(Entries with scene source code)
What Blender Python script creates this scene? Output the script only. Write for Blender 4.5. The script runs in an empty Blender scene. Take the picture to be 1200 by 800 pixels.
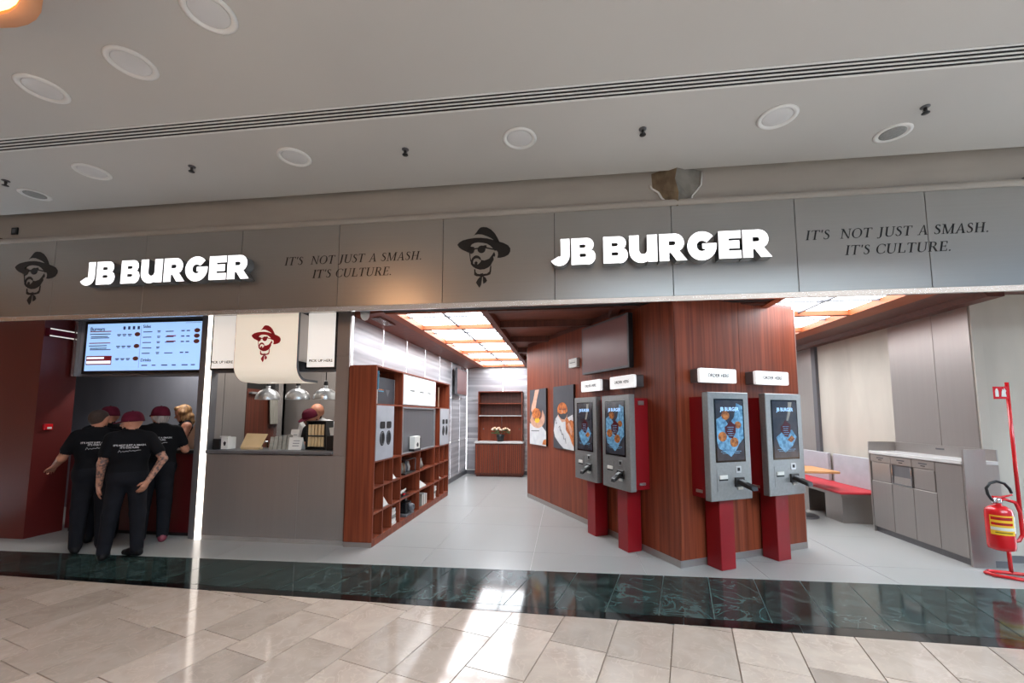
import bpy, bmesh, math, random
import numpy as np
from mathutils import Vector, Matrix
random.seed(7)
SC = bpy.context.scene
COL = SC.collection

# ---------------------------------------------------------------- camera
YAW, PITCH, ROLL = -0.12381, 0.08935, 0.00172
FPX, SHY, EYE = 493.67, 41.98, 1.60
def make_camera():
    cy, sy, cp, sp = math.cos(YAW), math.sin(YAW), math.cos(PITCH), math.sin(PITCH)
    f = Vector((sy*cp, cy*cp, sp)); r = Vector((cy, -sy, 0)); u = r.cross(f)
    cr, sr = math.cos(ROLL), math.sin(ROLL)
    r2 = r*cr + u*sr; u2 = u*cr - r*sr
    cam = bpy.data.cameras.new('camera'); o = bpy.data.objects.new('camera', cam); COL.objects.link(o)
    cam.sensor_width = 36; cam.lens = FPX/1200*36; cam.shift_y = SHY/1200
    cam.clip_start = .05
    m = Matrix((r2, u2, -f)).transposed().to_4x4(); m.translation = (0, 0, EYE)
    o.matrix_world = m; SC.camera = o
make_camera()

# ---------------------------------------------------------------- world, exposure
SKY_STRENGTH = 10.0
PANE_STRENGTH = 9.0
w = bpy.data.worlds.new('daylight'); SC.world = w; w.use_nodes = True
bg = w.node_tree.nodes['Background']; bg.inputs[0].default_value = (0.72, 0.87, 1.0, 1); bg.inputs[1].default_value = SKY_STRENGTH
SC.view_settings.view_transform = 'Standard'; SC.view_settings.look = 'None'
SC.view_settings.exposure = 0.45; SC.view_settings.gamma = 1.0; SC.view_settings.use_curve_mapping = False

# ---------------------------------------------------------------- materials
def S(r, g, b):
    f = lambda c: ((c/255)/12.92 if c/255 <= .04045 else ((c/255+.055)/1.055)**2.4)
    return (f(r), f(g), f(b), 1)
def mat(name, c1, c2=None, sc=(1, 1, 1), detail=4, rough=.5, metal=0, bump=0, emit=0, spec=.5, lo=.35, hi=.65, coat=0, rvar=0, ecol=None, dist=0, veins=None):
    m = bpy.data.materials.new(name); m.use_nodes = True
    nt = m.node_tree; b = nt.nodes['Principled BSDF']
    b.inputs['Base Color'].default_value = c1; b.inputs['Roughness'].default_value = rough
    b.inputs['Metallic'].default_value = metal; b.inputs['Specular IOR Level'].default_value = spec
    if coat: b.inputs['Coat Weight'].default_value = coat; b.inputs['Coat Roughness'].default_value = .08
    if emit:
        b.inputs['Emission Color'].default_value = ecol or c1; b.inputs['Emission Strength'].default_value = emit
    if c2 or bump or rvar:
        tc = nt.nodes.new('ShaderNodeTexCoord'); mp = nt.nodes.new('ShaderNodeMapping'); mp.inputs['Scale'].default_value = sc
        no = nt.nodes.new('ShaderNodeTexNoise'); no.inputs['Scale'].default_value = 1; no.inputs['Detail'].default_value = detail
        no.inputs['Distortion'].default_value = dist
        oi = nt.nodes.new('ShaderNodeObjectInfo'); ad = nt.nodes.new('ShaderNodeVectorMath'); ml = nt.nodes.new('ShaderNodeVectorMath')
        ml.operation = 'SCALE'; ml.inputs[0].default_value = (13.1, 7.7, 5.3); nt.links.new(oi.outputs['Random'], ml.inputs['Scale'])
        nt.links.new(tc.outputs['Object'], ad.inputs[0]); nt.links.new(ml.outputs[0], ad.inputs[1])
        nt.links.new(ad.outputs[0], mp.inputs[0]); nt.links.new(mp.outputs[0], no.inputs['Vector'])
        fac = no.outputs['Fac']
        if c2:
            rp = nt.nodes.new('ShaderNodeValToRGB'); rp.color_ramp.elements[0].position = lo; rp.color_ramp.elements[1].position = hi
            rp.color_ramp.elements[0].color = c1; rp.color_ramp.elements[1].color = c2
            nt.links.new(fac, rp.inputs[0]); colout = rp.outputs[0]
            if veins:
                vc, vs, vw = veins
                n2 = nt.nodes.new('ShaderNodeTexNoise'); n2.inputs['Scale'].default_value = vs; n2.inputs['Detail'].default_value = 6; n2.inputs['Distortion'].default_value = 1.2
                nt.links.new(ad.outputs[0], n2.inputs['Vector'])
                r2 = nt.nodes.new('ShaderNodeValToRGB'); e = r2.color_ramp.elements
                e[0].position = .5-vw; e[0].color = (0, 0, 0, 1); e[1].position = .5; e[1].color = (1, 1, 1, 1)
                e3 = e.new(.5+vw); e3.color = (0, 0, 0, 1)
                mx = nt.nodes.new('ShaderNodeMix'); mx.data_type = 'RGBA'
                nt.links.new(n2.outputs['Fac'], r2.inputs[0]); nt.links.new(r2.outputs[0], mx.inputs['Factor'])
                nt.links.new(colout, mx.inputs[6]); mx.inputs[7].default_value = vc; colout = mx.outputs[2]
            nt.links.new(colout, b.inputs['Base Color'])
        if rvar:
            mr = nt.nodes.new('ShaderNodeMapRange'); mr.inputs[3].default_value = rough-rvar; mr.inputs[4].default_value = rough+rvar
            nt.links.new(fac, mr.inputs[0]); nt.links.new(mr.outputs[0], b.inputs['Roughness'])
        if bump:
            bp = nt.nodes.new('ShaderNodeBump'); bp.inputs['Strength'].default_value = bump; bp.inputs['Distance'].default_value = .01
            nt.links.new(fac, bp.inputs['Height']); nt.links.new(bp.outputs[0], b.inputs['Normal'])
    return m
def tile_mat(name, cols, sc, rough, veins, coat=0):
    """stone tile: the ramp colour is shifted from piece to piece by object randomness"""
    m = mat(name, cols[0], cols[1], sc, 8, rough, veins=veins, lo=.3, hi=.7, coat=coat, dist=.6)
    nt = m.node_tree; b = nt.nodes['Principled BSDF']; oi = [n for n in nt.nodes if n.type == 'OBJECT_INFO'][0]
    l = [l for l in nt.links if l.to_socket == b.inputs['Base Color']][0]
    hs = nt.nodes.new('ShaderNodeHueSaturation'); mr = nt.nodes.new('ShaderNodeMapRange')
    mr.inputs[3].default_value = .80; mr.inputs[4].default_value = 1.12
    nt.links.new(oi.outputs['Random'], mr.inputs[0]); nt.links.new(mr.outputs[0], hs.inputs['Value'])
    src = l.from_socket; nt.links.remove(l); nt.links.new(src, hs.inputs['Color']); nt.links.new(hs.outputs[0], b.inputs['Base Color'])
    return m
MT = {}
MT['plaster'] = mat('plaster', S(196, 193, 188), S(190, 187, 183), (.4, .4, .4), rough=.65)
MT['band'] = mat('band_plaster', S(168, 162, 153), S(160, 154, 146), (1, 1, 4), rough=.6)
MT['white'] = mat('white_paint', S(225, 225, 222), rough=.45)
MT['black'] = mat('black_gap', S(14, 13, 14), rough=.7)
MT['blackplastic'] = mat('black_plastic', S(22, 22, 24), rough=.35)
MT['blackglass'] = mat('black_glass', S(10, 11, 13), rough=.12)
MT['fascia'] = mat('brushed_fascia', S(176, 174, 170), S(174, 172, 168), (1, 1, 90), rough=.33, metal=.9)
MT['lip'] = mat('polished_lip', S(222, 220, 219), rough=.24, metal=.9, c2=S(214, 212, 211), sc=(2, 2, 2))
MT['steel'] = mat('brushed_steel', S(168, 162, 158), S(166, 160, 156), (30, 30, .8), rough=.36, metal=.72)
MT['darksteel'] = mat('dark_steel', S(122, 122, 126), S(118, 118, 122), (40, 40, 1), rough=.4, metal=.6)
MT['kiosk'] = mat('kiosk_steel', S(150, 151, 150), S(143, 144, 143), (40, 40, 40), rough=.4, metal=.6)
MT['foil'] = mat('rippled_panel', S(204, 203, 206), S(164, 163, 168), (.35, .35, 12), detail=1, rough=.3, metal=.3, bump=.5, lo=.3, hi=.55)
MT['wood'] = mat('mahogany', S(140, 68, 42), S(106, 46, 27), (30, 30, .8), detail=6, rough=.44, spec=.35)
MT['woodd'] = mat('dark_mahogany', S(96, 48, 34), S(74, 36, 26), (30, 30, 1.0), detail=6, rough=.45)
MT['woodh'] = mat('mahogany_horizontal', S(126, 66, 46), S(100, 48, 33), (1.5, 30, 30), detail=5, rough=.45)
MT['woodframe'] = mat('ceiling_frame_wood', S(160, 84, 50), S(148, 76, 44), (3, 3, 3), rough=.5, spec=.3)
MT['oak'] = mat('oak_top', S(206, 150, 100), S(190, 132, 84), (2, 20, 20), rough=.4)
MT['redpaint'] = mat('red_paint', S(140, 16, 26), S(132, 14, 24), (3, 3, 3), rough=.35)
MT['redwall'] = mat('red_wall', S(92, 28, 24), S(84, 24, 21), (1.5, 1.5, .6), rough=.42)
MT['reddesk'] = mat('red_desk', S(76, 9, 14), S(68, 8, 12), (3, 3, 3), rough=.35)
MT['redseat'] = mat('red_seat', S(196, 52, 62), S(186, 46, 56), (6, 6, 6), rough=.5)
MT['fire'] = mat('fire_red', S(205, 22, 30), S(196, 18, 26), (4, 4, 4), rough=.25, coat=.3)
MT['concrete'] = mat('concrete_plaster', S(190, 184, 173), S(176, 170, 160), (2.2, 2.2, .7), detail=7, rough=.7, bump=.06, dist=.4)
MT['greywall'] = mat('grey_wall', S(130, 132, 140), S(120, 122, 130), (2, 2, .6), rough=.5)
MT['shopfloor'] = mat('shop_floor_tile', S(166, 165, 163), S(158, 157, 155), (1.2, .5, 1), detail=4, rough=.24, rvar=.05, lo=.2, hi=.8)
MT['grout'] = mat('grout', S(142, 122, 106), S(134, 115, 100), (8, 8, 8), rough=.6)
MT['palegrout'] = mat('shop_grout', S(178, 176, 173), S(170, 168, 165), (8, 8, 8), rough=.5)
MT['darkgrout'] = mat('pale_grout', S(120, 135, 130), S(105, 118, 114), (8, 8, 8), rough=.5)
MT['marble'] = tile_mat('beige_marble', (S(188, 171, 157), S(173, 155, 141)), (5, 5, 5), .08, (S(190, 171, 156), 7.0, .03))
MT['green'] = tile_mat('green_marble', (S(50, 66, 64), S(20, 32, 32)), (4, 11, 4), .085, (S(66, 84, 82), 3.4, .04))
MT['blackmarble'] = tile_mat('black_marble', (S(26, 30, 30), S(16, 19, 19)), (4, 4, 4), .075, (S(40, 46, 46), 4.0, .012))
MT['mallwall'] = mat('mall_wall', S(184, 138, 102), S(170, 126, 92), (.5, .5, .5), rough=.6)
MT['pane'] = mat('light_pane', S(240, 248, 252), S(236, 246, 251), (1, 1, 1), rough=.4, emit=PANE_STRENGTH, ecol=S(244, 250, 255))
MT['lit'] = mat('lit_acrylic', S(245, 245, 245), rough=.4, emit=.36, ecol=S(250, 250, 250), c2=S(243, 243, 243), sc=(1, 1, 1))
MT['litwarm'] = mat('lit_strip', S(250, 244, 236), rough=.4, emit=1.9, ecol=S(255, 244, 232), c2=S(248, 242, 234))
MT['litsign'] = mat('lit_letter', S(250, 250, 252), rough=.4, emit=1.0, ecol=S(252, 251, 255), c2=S(248, 248, 250))
MT['litbox'] = mat('lit_box', S(238, 234, 228), rough=.5, emit=.42, ecol=S(245, 238, 230), c2=S(236, 232, 226))
MT['led'] = mat('led_line', S(250, 250, 250), rough=.4, emit=3.0, ecol=S(250, 250, 255), c2=S(248, 248, 250))
MT['cream'] = mat('cream_sheet_glow', S(236, 226, 210), S(232, 221, 204), (1, 1, 1), rough=.5, emit=.34, ecol=S(240, 228, 210))  # emission brightens the hood sheet, which is no lamp
MT['lettergrey'] = mat('letter_return', S(120, 124, 128), S(112, 116, 120), (5, 5, 5), rough=.4, metal=.3)
MT['ink'] = mat('black_vinyl', S(20, 17, 17), S(15, 13, 13), (5, 5, 5), rough=.45)
MT['greyink'] = mat('grey_print', S(92, 92, 96), S(86, 86, 90), (5, 5, 5), rough=.5)
MT['redink'] = mat('red_vinyl', S(166, 12, 28), S(160, 10, 26), (5, 5, 5), rough=.45)
MT['whiteink'] = mat('white_print', S(214, 214, 216), S(206, 206, 208), (5, 5, 5), rough=.5)
MT['menu'] = mat('menu_screen', S(150, 195, 245), S(150, 195, 245), (1, 1, 1), rough=.2, emit=.62, ecol=S(170, 210, 255))
MT['menuink'] = mat('menu_text', S(50, 66, 110), S(46, 60, 100), (5, 5, 5), rough=.4, emit=.18, ecol=S(60, 80, 130))
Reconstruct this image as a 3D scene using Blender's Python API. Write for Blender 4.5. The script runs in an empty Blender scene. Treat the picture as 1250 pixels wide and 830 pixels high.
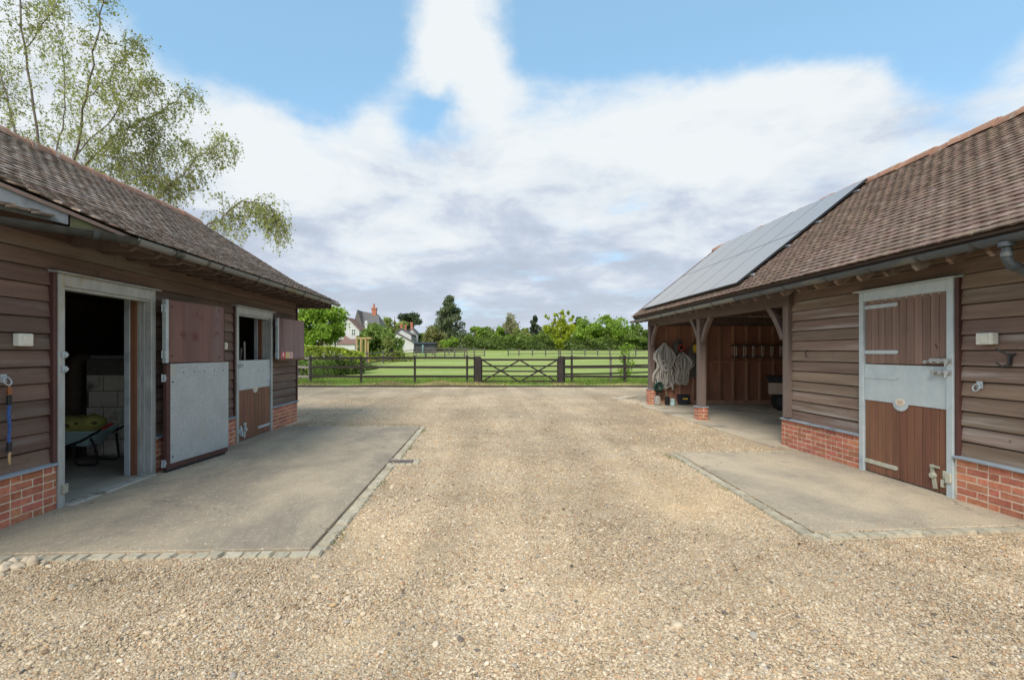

**Short task:** Repeat exactly the lines from the first line of the records above through the line containing "COL = SC.collection", leaving out the pictures.

**Worked solution:**
What Blender Python script creates this scene? Output the script only. Write for Blender 4.5. The script runs in an empty Blender scene. Take the picture to be 1200 by 800 pixels.
import bpy, bmesh, math, random
import numpy as np
from mathutils import Vector, Matrix
random.seed(7)
SC = bpy.context.scene
COL = SC.collection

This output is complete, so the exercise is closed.